_Information provided_
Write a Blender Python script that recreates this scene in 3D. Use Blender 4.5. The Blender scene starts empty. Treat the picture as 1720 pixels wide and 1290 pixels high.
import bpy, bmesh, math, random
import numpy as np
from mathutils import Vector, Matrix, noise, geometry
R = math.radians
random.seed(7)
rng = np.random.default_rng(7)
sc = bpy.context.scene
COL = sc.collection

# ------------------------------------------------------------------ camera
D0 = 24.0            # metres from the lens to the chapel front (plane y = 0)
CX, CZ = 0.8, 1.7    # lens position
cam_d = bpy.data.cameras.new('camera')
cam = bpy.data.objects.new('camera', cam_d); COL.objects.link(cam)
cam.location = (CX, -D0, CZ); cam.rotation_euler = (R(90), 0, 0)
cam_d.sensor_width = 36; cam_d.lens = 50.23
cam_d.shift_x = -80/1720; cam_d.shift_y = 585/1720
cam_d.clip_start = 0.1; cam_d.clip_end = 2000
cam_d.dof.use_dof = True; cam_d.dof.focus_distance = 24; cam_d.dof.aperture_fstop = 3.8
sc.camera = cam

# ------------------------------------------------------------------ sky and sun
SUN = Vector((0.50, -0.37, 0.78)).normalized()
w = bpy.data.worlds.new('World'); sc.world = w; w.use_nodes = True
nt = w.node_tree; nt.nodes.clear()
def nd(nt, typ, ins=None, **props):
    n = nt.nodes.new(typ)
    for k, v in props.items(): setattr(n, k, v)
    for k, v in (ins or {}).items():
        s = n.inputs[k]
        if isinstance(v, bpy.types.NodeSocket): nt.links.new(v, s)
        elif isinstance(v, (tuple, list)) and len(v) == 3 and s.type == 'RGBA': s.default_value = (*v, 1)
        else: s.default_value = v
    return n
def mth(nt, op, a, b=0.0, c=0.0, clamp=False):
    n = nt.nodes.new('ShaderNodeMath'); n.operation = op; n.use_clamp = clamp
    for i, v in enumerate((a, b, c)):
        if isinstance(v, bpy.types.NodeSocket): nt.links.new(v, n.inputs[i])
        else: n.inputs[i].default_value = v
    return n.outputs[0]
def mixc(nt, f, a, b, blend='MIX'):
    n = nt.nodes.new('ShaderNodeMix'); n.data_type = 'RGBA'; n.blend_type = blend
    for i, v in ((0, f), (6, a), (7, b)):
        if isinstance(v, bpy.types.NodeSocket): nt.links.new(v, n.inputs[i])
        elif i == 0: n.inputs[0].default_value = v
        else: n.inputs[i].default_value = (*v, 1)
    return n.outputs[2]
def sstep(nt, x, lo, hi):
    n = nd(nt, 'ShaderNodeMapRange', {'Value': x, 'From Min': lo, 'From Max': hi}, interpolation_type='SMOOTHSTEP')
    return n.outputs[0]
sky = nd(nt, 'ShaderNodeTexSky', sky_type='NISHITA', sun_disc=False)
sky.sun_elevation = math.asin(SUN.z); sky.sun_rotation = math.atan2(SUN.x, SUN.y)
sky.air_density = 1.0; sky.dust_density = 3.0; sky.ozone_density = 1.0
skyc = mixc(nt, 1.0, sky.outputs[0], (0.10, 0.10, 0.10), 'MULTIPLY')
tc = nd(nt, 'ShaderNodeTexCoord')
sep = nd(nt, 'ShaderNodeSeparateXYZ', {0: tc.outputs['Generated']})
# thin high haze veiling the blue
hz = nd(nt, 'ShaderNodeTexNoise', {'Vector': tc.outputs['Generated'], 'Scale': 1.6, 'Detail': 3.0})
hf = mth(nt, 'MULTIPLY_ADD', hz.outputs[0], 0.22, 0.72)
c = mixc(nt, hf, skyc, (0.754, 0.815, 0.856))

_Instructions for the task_
Word for word, reproduce the listing above from its start up to and including the line that has "COL = sc.collection". Give only those lines.

_The result_
Write a Blender Python script that recreates this scene in 3D. Use Blender 4.5. The Blender scene starts empty. Treat the picture as 1720 pixels wide and 1290 pixels high.
import bpy, bmesh, math, random
import numpy as np
from mathutils import Vector, Matrix, noise, geometry
R = math.radians
random.seed(7)
rng = np.random.default_rng(7)
sc = bpy.context.scene
COL = sc.collection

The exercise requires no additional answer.